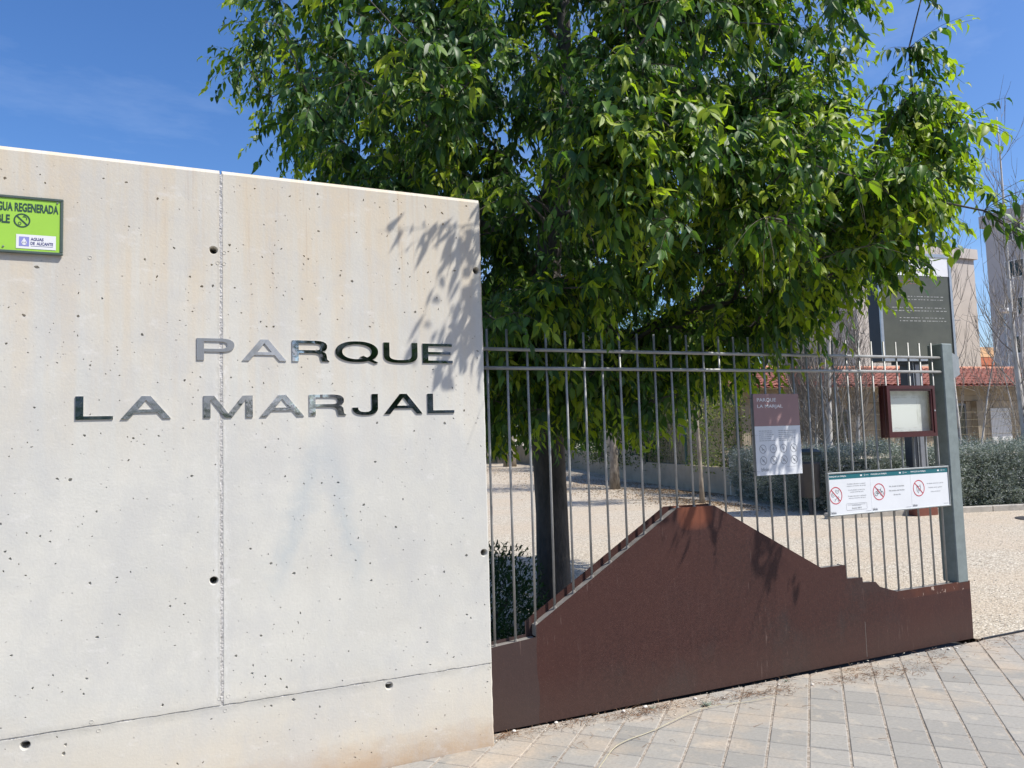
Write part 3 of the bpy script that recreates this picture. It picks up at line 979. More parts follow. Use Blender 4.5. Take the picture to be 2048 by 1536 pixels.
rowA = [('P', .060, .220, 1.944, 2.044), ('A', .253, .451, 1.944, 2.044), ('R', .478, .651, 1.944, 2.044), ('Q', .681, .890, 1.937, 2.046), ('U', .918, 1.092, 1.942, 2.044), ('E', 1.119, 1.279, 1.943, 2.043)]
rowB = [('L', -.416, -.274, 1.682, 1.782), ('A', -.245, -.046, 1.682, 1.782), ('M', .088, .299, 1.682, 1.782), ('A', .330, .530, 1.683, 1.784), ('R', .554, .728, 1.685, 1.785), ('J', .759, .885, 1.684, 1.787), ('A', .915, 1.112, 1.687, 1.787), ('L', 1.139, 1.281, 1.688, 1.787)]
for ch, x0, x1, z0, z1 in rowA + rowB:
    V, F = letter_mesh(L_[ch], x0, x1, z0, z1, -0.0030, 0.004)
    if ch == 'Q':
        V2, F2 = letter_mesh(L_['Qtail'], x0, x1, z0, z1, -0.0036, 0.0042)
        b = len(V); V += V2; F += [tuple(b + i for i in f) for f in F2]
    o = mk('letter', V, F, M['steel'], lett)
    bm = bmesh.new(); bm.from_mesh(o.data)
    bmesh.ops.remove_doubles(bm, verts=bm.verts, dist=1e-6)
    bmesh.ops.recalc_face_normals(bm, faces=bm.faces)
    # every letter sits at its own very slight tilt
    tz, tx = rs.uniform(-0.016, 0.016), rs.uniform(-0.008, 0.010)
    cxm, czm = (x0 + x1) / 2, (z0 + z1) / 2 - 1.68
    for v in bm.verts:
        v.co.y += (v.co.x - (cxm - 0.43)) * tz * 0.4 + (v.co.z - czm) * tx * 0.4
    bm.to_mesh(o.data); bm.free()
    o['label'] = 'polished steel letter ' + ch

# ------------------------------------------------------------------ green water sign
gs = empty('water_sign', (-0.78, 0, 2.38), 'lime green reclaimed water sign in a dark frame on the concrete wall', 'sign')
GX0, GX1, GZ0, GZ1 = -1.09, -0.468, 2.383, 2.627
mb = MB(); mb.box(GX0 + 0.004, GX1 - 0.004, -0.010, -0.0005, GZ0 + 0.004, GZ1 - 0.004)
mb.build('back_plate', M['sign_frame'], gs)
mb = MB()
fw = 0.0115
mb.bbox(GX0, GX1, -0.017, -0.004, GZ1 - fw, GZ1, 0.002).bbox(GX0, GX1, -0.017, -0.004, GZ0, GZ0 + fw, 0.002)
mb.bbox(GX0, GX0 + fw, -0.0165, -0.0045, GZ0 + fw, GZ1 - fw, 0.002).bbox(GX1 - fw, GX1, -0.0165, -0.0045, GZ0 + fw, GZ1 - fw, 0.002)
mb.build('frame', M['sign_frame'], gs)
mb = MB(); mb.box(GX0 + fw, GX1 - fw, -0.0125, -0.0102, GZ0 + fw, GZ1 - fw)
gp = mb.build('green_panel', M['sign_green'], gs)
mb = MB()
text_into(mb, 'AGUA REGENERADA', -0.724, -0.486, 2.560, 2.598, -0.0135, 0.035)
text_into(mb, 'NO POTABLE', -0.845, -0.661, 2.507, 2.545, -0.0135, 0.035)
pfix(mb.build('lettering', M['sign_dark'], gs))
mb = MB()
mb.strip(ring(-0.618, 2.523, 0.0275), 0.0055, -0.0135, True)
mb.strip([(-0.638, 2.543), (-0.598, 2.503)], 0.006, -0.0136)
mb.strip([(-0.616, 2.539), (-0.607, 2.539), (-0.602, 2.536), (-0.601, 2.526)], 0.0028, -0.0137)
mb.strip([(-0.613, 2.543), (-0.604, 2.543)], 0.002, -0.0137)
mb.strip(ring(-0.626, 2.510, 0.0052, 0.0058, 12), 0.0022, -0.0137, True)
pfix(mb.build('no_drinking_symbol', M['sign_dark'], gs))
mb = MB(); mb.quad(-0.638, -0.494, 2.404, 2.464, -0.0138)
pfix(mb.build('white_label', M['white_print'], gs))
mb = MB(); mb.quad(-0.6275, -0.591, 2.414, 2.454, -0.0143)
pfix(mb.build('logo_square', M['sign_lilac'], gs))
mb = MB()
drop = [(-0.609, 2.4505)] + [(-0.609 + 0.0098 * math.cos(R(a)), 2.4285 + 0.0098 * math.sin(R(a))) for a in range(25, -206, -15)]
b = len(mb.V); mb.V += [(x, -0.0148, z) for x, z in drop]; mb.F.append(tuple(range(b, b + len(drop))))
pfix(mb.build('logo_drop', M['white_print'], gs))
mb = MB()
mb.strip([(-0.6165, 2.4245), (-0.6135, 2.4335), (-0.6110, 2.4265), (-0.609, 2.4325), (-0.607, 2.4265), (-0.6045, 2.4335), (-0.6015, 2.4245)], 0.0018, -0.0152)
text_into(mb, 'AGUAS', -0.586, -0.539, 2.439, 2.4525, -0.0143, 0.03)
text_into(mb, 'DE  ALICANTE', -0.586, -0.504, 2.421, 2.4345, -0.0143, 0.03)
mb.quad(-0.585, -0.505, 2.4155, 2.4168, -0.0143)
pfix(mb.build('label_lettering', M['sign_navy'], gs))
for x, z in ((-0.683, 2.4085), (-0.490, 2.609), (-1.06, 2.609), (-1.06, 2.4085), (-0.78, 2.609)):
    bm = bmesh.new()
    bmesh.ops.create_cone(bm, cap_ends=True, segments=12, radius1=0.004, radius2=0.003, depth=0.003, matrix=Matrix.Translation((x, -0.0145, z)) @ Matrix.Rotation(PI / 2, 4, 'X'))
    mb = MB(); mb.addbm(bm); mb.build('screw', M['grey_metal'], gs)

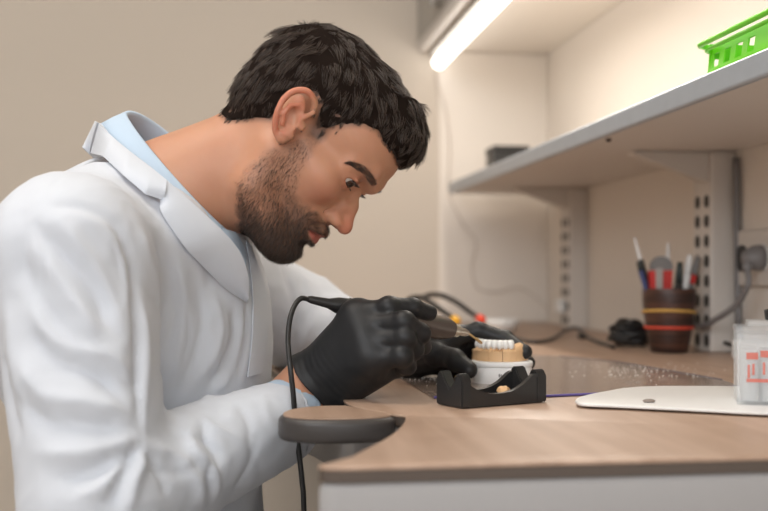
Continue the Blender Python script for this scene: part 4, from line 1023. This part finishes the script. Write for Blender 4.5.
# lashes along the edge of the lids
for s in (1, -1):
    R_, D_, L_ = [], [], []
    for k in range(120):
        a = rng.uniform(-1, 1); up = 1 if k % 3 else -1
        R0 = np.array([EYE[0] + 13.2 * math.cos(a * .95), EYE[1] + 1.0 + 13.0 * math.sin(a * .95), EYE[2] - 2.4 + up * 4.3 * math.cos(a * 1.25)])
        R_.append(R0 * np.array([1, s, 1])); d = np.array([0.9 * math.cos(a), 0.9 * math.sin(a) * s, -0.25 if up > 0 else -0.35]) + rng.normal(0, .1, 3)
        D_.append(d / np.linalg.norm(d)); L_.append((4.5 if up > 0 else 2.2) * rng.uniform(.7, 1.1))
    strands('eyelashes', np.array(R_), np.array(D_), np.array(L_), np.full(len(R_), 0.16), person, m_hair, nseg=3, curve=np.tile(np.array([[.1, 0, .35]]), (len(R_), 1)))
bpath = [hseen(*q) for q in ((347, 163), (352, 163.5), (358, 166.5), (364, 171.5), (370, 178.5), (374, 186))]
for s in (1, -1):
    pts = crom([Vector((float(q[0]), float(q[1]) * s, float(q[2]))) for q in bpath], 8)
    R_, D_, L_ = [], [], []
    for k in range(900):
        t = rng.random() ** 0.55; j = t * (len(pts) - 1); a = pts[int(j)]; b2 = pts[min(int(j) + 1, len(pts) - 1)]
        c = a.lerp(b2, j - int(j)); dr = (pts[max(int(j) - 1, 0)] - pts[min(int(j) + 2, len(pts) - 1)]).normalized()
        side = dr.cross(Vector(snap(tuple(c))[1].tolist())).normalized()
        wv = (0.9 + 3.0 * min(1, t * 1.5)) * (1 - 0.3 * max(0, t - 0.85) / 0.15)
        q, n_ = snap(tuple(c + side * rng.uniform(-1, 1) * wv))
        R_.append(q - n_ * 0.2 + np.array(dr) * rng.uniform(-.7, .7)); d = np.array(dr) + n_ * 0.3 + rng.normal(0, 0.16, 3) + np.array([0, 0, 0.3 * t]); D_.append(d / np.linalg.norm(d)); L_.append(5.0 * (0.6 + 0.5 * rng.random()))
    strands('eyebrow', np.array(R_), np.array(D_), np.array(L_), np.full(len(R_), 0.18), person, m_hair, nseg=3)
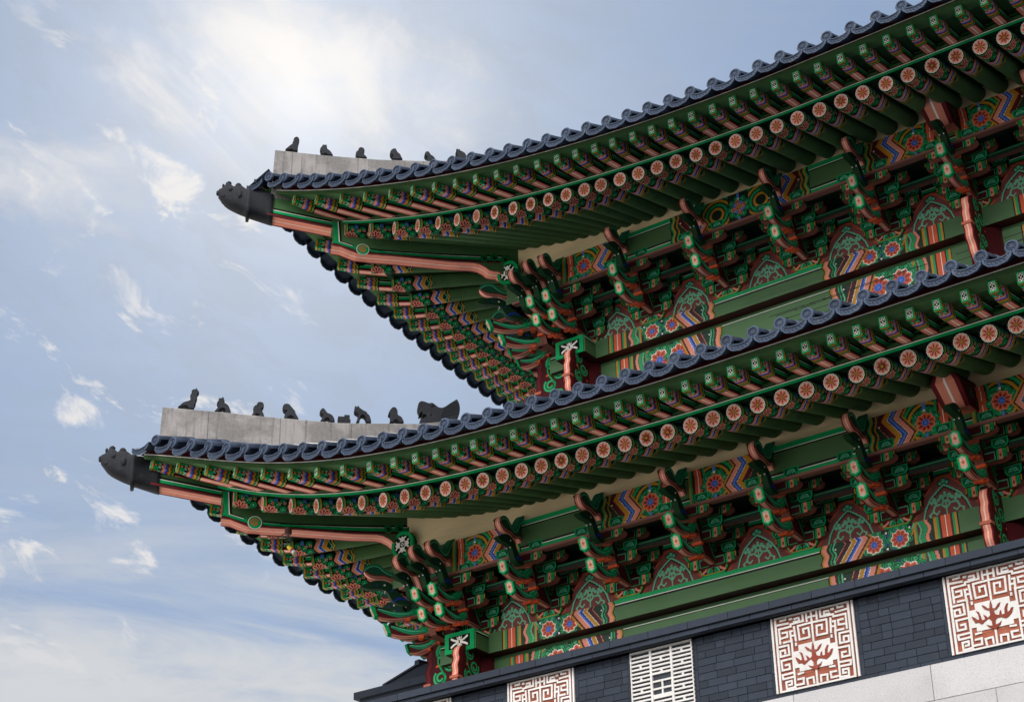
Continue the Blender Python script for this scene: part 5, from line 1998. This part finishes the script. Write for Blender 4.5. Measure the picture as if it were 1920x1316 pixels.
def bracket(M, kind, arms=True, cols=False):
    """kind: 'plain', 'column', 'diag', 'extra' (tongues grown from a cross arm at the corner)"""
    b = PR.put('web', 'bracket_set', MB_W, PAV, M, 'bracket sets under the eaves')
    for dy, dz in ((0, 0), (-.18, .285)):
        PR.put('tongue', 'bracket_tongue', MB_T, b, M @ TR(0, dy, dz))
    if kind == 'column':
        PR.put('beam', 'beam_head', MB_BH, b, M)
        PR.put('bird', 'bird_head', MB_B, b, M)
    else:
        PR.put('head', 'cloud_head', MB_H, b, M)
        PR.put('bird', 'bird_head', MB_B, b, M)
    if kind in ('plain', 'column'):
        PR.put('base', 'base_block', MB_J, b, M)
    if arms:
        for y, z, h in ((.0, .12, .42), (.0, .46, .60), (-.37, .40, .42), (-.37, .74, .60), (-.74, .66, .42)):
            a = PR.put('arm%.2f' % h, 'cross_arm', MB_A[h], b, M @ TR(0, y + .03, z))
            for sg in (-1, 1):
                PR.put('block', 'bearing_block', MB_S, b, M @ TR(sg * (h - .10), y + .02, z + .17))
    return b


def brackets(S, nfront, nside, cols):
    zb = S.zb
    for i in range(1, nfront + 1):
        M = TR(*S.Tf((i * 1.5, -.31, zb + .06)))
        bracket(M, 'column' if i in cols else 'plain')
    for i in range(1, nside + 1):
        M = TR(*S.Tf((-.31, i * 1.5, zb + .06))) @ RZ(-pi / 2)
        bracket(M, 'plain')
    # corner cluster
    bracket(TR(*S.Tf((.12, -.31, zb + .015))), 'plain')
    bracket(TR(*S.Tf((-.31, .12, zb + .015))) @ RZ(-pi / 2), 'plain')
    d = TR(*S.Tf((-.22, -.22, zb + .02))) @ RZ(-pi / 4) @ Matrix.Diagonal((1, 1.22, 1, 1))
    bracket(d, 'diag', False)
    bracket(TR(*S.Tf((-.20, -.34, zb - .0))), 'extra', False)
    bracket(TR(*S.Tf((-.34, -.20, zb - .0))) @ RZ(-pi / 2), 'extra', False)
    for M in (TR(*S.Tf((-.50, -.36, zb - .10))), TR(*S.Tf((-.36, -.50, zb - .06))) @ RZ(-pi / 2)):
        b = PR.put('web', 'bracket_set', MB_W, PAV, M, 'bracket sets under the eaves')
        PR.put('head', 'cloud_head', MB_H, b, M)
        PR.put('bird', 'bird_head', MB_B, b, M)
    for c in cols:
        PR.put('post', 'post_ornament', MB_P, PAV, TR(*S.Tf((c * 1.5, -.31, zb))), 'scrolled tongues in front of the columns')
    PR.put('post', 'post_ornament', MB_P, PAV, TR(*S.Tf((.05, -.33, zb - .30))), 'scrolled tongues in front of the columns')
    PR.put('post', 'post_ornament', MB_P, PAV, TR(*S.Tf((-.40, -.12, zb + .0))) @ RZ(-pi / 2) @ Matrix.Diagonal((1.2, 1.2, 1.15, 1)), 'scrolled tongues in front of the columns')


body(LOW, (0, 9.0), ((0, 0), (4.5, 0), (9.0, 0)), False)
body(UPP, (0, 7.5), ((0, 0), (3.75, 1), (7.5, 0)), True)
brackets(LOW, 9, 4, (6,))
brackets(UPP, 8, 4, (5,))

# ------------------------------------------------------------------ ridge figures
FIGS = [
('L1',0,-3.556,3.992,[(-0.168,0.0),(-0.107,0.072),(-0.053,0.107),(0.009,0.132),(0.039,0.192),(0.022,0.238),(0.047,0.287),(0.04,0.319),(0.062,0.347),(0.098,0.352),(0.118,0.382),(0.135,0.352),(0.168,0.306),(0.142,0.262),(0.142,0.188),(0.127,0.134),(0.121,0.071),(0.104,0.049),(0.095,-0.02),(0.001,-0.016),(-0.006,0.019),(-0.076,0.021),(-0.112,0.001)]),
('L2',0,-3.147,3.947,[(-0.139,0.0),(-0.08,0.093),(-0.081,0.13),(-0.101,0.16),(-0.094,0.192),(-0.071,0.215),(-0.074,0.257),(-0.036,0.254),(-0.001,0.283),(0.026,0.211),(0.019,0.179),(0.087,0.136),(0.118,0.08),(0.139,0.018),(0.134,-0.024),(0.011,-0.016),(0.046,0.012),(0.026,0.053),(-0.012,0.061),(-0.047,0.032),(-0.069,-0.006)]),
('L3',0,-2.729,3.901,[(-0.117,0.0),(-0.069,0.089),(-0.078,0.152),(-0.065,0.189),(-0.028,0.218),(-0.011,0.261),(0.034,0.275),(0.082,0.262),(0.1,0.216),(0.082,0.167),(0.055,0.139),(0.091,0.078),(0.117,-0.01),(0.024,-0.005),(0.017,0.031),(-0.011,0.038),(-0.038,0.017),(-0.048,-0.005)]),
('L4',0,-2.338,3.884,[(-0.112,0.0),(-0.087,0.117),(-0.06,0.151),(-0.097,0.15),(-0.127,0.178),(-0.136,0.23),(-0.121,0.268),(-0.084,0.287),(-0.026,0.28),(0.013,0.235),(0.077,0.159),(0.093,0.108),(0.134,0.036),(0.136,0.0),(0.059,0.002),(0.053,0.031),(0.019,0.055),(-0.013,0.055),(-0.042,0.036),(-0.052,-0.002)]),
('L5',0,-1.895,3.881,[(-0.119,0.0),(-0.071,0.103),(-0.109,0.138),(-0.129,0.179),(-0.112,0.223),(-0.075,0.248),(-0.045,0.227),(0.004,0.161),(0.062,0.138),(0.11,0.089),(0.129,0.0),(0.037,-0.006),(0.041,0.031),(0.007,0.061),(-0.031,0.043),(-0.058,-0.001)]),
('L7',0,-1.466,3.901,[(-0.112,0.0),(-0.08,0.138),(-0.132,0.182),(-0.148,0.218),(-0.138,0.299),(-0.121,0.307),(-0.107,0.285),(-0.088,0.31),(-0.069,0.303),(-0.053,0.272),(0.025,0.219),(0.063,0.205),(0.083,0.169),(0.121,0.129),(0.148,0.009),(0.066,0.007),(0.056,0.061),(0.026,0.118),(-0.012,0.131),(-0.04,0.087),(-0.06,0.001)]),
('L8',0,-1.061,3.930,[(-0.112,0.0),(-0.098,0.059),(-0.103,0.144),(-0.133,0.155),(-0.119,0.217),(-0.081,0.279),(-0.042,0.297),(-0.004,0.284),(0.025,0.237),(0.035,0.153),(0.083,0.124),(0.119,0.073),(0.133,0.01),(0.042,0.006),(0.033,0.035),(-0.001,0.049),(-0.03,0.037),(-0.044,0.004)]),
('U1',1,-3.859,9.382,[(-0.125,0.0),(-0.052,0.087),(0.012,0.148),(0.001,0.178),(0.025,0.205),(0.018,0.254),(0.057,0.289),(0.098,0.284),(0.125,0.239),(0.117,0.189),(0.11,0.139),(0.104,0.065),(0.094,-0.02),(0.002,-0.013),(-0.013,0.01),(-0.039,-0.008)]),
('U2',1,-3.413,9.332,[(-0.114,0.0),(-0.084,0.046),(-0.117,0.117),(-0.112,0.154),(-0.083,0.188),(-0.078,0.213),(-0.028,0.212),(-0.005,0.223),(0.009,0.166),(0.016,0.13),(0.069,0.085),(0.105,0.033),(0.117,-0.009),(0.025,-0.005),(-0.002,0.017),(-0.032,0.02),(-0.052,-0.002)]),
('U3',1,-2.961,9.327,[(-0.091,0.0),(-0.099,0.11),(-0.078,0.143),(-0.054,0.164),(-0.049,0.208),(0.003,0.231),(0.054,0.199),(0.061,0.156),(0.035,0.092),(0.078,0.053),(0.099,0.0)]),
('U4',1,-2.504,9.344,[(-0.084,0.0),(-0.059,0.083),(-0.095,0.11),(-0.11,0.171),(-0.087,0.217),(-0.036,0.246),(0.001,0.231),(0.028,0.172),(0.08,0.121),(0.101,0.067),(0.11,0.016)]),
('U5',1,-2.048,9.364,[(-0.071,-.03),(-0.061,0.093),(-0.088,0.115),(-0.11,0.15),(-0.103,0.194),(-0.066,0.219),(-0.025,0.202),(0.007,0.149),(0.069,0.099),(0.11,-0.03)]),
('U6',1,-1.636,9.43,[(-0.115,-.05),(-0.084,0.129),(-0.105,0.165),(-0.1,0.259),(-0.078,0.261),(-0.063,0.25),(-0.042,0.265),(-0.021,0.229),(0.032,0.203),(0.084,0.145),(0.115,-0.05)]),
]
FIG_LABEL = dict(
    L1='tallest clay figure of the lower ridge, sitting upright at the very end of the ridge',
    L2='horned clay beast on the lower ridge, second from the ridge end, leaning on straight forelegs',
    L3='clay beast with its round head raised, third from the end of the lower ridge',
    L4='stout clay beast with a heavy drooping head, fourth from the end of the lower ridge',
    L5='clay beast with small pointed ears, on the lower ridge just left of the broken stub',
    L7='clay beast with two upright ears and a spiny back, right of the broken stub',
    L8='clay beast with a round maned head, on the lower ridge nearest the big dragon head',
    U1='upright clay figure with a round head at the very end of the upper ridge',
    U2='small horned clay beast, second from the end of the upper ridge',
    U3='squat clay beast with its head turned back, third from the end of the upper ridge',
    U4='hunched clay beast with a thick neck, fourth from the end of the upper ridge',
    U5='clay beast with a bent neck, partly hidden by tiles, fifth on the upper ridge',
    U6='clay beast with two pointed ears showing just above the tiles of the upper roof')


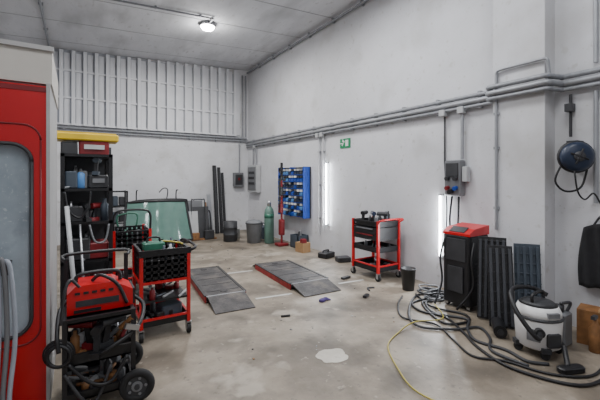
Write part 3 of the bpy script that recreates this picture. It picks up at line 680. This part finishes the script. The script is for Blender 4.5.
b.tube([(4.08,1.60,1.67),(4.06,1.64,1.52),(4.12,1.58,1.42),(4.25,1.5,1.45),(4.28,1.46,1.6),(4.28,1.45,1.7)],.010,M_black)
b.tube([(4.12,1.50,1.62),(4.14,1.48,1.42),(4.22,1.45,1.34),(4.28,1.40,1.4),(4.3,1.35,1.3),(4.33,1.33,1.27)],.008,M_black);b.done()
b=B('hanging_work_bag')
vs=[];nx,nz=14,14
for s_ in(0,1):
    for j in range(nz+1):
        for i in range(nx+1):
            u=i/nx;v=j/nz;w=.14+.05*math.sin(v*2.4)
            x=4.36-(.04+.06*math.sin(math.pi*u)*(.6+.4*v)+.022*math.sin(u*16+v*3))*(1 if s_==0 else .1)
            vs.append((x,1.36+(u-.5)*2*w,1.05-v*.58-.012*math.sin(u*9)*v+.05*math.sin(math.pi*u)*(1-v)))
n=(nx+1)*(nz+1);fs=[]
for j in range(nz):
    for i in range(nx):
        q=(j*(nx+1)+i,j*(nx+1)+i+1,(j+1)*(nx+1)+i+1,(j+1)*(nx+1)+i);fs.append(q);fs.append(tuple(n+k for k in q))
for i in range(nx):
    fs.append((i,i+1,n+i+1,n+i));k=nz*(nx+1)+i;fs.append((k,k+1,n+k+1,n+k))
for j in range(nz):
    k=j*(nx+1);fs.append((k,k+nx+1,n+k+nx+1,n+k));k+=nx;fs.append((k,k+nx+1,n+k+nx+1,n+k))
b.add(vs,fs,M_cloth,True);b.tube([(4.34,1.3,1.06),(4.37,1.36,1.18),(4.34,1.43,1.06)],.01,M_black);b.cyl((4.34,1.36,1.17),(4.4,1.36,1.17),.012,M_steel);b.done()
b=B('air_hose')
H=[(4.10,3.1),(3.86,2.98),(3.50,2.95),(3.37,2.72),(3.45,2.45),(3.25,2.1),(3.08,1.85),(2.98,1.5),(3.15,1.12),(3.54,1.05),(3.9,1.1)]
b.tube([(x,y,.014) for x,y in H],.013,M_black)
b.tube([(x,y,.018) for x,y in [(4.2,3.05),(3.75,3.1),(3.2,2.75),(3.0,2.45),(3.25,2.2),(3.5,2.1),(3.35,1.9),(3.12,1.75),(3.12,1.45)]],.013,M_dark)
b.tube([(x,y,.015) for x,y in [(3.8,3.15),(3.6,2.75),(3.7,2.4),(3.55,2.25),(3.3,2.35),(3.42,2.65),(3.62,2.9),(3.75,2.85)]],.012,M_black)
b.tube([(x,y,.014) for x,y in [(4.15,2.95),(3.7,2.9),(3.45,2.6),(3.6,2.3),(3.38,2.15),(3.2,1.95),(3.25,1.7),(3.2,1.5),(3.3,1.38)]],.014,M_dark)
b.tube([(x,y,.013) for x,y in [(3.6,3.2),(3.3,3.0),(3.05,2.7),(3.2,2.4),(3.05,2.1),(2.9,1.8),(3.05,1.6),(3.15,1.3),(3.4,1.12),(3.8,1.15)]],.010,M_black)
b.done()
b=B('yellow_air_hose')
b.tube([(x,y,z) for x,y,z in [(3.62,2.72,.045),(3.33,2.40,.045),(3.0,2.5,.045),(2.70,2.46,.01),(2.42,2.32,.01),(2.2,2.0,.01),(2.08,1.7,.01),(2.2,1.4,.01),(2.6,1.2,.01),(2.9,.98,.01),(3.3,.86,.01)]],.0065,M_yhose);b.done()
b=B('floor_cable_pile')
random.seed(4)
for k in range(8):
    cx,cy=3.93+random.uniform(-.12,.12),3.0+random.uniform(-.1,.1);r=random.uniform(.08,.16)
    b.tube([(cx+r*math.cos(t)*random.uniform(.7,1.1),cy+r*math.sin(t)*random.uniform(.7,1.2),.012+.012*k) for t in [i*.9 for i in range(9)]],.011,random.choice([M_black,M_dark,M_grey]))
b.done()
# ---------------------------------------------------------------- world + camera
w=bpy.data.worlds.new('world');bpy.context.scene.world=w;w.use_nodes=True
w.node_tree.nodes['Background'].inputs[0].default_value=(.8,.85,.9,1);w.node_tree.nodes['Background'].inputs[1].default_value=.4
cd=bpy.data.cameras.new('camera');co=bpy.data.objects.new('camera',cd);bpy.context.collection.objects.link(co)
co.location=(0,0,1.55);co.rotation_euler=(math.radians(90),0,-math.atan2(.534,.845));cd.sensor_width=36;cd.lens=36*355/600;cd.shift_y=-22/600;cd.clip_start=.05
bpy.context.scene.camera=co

Given task - Pull every line containing the word "this" out of the entries above.

Output of the exercise -
Write part 3 of the bpy script that recreates this picture. It picks up at line 979. More parts follow. Use Blender 4.5. Take the picture to be 2048 by 1536 pixels.
Continue the Blender Python script for this scene: part 4, from line 1023. This part finishes the script. Write for Blender 4.5.
Continue the Blender Python script for this scene: part 5, from line 1998. This part finishes the script. Write for Blender 4.5. Measure the picture as if it were 1920x1316 pixels.
Write part 3 of the bpy script that recreates this picture. It picks up at line 680. This part finishes the script. The script is for Blender 4.5.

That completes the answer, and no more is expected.